Skip to content

Computational thinking with Scratch

See also: Scratch, computational-thinking, teaching-digital-technologies

See: Harvard "Computational Thinking With Scratch"

Identifies concepts, practices, and perspectives for computational thinking with Scratch. Which in turn are used to inform the design of approaches for

  • Assessing the development of CT

    • Artifact-based interviews

      Using an interview protocol to engage learners in conversations about their computational practices and products. A rubric is available for assessing the evolving fluency of computational practices. - Design scenarios

      Learners encounter a series of projects and engage in four different ways/perspectives: critiquing, extending, debugging, and remixing. Sample projects developed where students are asked: 1) what does it do, 2) how could it be extended, 3) fix a bug, and 4) remix it. - Learner documentation

      Learners develop reflective traces of their learning to accompany their Scratch creations.

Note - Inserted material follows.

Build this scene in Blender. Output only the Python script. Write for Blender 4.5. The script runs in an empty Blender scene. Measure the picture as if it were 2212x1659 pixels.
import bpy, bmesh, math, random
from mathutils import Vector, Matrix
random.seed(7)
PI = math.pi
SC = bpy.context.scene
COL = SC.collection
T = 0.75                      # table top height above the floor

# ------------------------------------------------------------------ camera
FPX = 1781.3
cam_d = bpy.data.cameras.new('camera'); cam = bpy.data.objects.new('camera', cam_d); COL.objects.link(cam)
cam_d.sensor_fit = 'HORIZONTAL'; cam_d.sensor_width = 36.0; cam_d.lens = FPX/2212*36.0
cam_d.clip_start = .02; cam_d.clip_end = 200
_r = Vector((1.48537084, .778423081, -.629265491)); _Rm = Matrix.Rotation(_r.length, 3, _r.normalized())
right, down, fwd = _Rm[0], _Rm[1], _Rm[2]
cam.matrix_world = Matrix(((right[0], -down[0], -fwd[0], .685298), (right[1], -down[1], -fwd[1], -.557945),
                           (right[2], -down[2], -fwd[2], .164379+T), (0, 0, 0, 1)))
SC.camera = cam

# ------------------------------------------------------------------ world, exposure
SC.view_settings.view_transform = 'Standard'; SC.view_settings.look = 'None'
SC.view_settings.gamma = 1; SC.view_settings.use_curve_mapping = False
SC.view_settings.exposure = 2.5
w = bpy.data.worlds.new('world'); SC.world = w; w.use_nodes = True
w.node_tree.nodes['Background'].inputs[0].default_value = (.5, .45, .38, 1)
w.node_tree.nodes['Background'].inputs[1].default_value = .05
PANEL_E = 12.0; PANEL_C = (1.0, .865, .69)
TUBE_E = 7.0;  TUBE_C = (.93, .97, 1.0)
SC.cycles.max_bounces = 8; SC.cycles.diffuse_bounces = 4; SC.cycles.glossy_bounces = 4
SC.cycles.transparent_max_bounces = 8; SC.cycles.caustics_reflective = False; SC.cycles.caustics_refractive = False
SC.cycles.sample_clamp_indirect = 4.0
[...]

  • Supporting the development of CT with Scratch

Concepts#

Common in many programming languages, but especially in Scratch.

Concept Definition
sequence identifying a series of steps for a task
loops running the same sequence multiple times
parallelism making things happen at the same time
events one thing causing another thing to happen
conditionals making decisions based on conditions
operators support for mathematical and logical expressions
data storing, retrieving, and updating values

Practices#

Concepts alone are not enough, what are the practices students engage in.

Practice Definition
experimenting and iterating developing a little bit, then trying it out, then developing more
testing and debugging making sure things work — and finding and solving problems when they arise
reusing and remixing making something by building on existing projects or ideas
abstracting and modularizing exploring connections between the whole and the parts

Perspectives#

The shifts in perspectives young people report as they work with Scratch.

Perspective Definition
expressing realizing that computation is a medium of creation, "I can create."
connecting recognizing the power of creating with and for others, "I can do different things when I have access to others."
questioning feeling empowered to ask questions about the world, "I can (use computation to) ask questions to make sense of (computational things in) the world."